Start of Stored data

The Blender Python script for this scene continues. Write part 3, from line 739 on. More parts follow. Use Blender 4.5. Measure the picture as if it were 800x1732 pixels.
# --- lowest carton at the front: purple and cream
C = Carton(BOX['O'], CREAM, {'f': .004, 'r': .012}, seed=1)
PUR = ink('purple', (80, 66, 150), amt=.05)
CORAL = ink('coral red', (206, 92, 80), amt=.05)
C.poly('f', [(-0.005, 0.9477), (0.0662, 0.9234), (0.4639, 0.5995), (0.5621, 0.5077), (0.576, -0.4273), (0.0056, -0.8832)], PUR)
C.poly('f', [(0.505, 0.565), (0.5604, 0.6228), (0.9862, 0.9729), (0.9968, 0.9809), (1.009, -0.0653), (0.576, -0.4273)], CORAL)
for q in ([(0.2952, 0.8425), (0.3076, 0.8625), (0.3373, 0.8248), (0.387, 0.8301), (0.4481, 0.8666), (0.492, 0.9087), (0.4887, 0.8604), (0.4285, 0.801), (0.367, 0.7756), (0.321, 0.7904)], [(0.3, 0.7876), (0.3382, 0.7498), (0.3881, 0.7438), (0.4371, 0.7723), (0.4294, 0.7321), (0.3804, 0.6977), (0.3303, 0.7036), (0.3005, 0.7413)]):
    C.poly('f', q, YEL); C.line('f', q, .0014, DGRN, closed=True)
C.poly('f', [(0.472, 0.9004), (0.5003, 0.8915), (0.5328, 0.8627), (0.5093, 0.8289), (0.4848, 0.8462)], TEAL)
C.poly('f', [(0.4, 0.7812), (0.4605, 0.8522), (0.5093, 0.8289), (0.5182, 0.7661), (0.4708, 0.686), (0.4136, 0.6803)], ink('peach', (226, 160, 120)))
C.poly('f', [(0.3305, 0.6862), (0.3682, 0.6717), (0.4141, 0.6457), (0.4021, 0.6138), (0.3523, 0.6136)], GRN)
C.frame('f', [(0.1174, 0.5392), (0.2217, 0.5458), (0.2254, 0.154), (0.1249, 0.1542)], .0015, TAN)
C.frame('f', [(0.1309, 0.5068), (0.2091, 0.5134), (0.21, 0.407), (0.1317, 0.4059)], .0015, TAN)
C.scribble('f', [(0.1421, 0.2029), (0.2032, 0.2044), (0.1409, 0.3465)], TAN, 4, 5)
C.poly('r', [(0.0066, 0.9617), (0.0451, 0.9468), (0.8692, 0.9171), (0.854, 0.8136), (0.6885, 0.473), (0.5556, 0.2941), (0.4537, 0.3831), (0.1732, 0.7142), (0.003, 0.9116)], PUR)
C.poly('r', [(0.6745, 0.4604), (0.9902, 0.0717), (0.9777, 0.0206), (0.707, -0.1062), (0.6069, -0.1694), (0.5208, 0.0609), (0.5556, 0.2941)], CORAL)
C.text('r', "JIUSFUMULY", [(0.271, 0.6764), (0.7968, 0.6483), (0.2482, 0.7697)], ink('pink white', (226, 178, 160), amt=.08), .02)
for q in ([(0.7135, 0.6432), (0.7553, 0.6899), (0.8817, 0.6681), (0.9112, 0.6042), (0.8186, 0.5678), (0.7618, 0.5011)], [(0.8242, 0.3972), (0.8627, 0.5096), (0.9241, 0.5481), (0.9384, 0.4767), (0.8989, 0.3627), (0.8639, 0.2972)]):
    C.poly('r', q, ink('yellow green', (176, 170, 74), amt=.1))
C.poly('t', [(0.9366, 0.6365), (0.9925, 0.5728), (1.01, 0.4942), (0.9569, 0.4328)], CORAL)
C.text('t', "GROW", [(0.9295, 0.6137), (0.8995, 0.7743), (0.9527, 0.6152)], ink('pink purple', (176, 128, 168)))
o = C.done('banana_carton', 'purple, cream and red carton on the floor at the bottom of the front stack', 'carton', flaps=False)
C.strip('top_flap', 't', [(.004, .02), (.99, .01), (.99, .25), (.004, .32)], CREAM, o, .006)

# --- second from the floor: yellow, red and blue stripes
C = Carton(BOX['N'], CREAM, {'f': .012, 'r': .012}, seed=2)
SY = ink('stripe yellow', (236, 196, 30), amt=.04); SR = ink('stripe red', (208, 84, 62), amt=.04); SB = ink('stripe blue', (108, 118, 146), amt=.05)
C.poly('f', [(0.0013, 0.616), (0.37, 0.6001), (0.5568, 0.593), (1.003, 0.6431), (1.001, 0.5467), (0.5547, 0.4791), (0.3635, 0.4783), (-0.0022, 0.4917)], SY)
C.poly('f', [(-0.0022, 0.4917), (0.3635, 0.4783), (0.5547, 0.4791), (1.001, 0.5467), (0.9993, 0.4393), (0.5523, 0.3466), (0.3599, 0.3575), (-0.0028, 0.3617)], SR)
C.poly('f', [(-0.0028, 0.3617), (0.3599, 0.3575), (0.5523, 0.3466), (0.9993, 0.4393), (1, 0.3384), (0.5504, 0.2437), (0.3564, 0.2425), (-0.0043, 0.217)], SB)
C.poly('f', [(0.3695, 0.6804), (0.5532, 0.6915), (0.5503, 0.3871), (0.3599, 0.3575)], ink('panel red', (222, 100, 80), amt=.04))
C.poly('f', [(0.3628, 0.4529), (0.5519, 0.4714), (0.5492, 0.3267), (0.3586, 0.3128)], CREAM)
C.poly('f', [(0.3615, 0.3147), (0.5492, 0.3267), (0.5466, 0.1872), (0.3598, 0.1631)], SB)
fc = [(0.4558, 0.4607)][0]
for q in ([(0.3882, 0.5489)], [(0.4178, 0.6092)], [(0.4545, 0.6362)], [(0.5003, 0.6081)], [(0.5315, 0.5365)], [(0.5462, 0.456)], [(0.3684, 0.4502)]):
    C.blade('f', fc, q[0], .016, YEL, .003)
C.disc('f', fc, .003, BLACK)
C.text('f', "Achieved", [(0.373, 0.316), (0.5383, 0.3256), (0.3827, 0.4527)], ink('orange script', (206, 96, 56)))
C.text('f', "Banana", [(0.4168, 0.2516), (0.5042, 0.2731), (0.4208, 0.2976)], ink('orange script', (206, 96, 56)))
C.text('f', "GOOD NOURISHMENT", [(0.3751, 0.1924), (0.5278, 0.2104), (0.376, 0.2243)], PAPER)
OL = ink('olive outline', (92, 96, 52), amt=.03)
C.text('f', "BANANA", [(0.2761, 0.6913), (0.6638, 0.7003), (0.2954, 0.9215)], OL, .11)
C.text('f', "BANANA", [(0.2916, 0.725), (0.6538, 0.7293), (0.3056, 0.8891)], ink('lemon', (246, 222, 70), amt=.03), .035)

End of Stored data

▶ _What you should do_: Copy each line of the listing that includes "from".

▶ _Exercise result_:
The Blender Python script for this scene continues. Write part 3, from line 739 on. More parts follow. Use Blender 4.5. Measure the picture as if it were 800x1732 pixels.
# --- second from the floor: yellow, red and blue stripes